Cost Cutting - Avoid Duplication in low risk situations.
4-6-2026
There is another exercise for 2026 strategies that reduce cost. That would be to find out where you are using two or three strategies for the same risk. For weed control, we call that layering protection and there are sound arguments for this in high risk situations.
So Here is the strategy: Look at situations where you use several inputs that accomplish the same goal. Analyse the risk you are trying to manage. If it is a low risk issue, or you have a low percentage of your fields at risk but you treat everything, etc, then there is opportunity to strategically lower you cost. Here are some ideas:
- Weed control has already been mentioned and herbicide resistance and palmer are the high risk factors. But for ragweed or goose grass, we have more tools and options that have a lower requirement for overlapping pre-herbicides. Focus on treating foliar applications timely and watch weather.
- Thrips. multiple options are effective, but using all the options is expensive. I would say that stick to your plan A and don't panic. As soon as it warms up, nobody worries about thrips and all the treatments recover.

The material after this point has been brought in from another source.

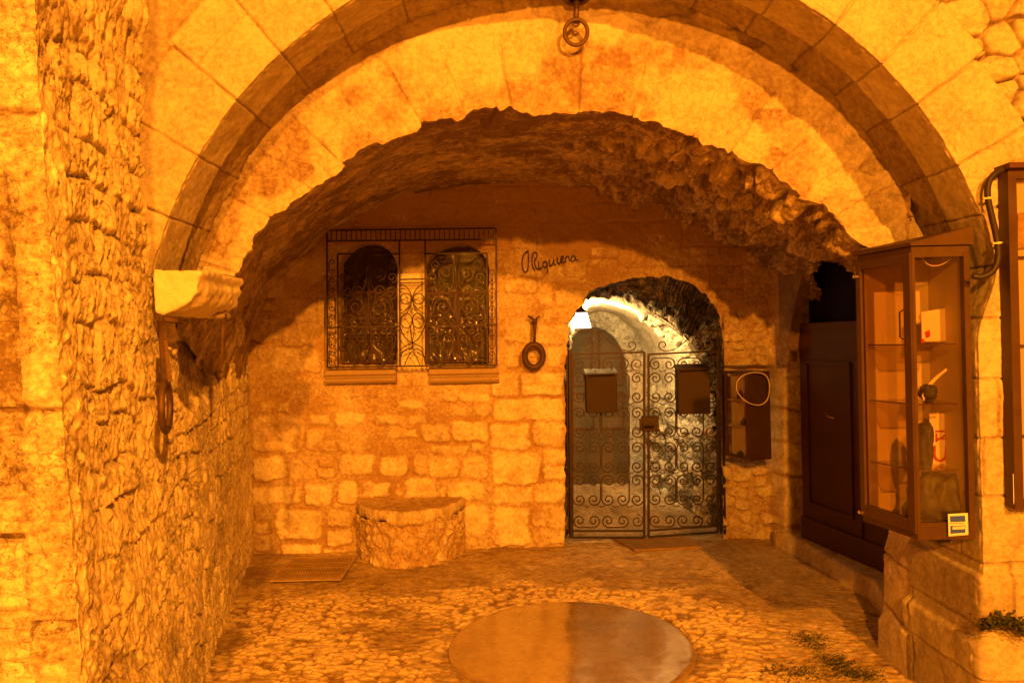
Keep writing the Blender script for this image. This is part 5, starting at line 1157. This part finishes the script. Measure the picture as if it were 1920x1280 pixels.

- Nutrient application when cotton has low nutrient demand. One extreme example is using Nitrogen pre-lant, starter at planting, and topdressing when cotton doesn't even have squares. The demand for nitrogen doesn't begin until a few weeks before bloom. Organic forms of nitrogen (litter or peanut hay) or legume covercrop increae early nitrogen even more and allow for some shift to later application of nitrogen.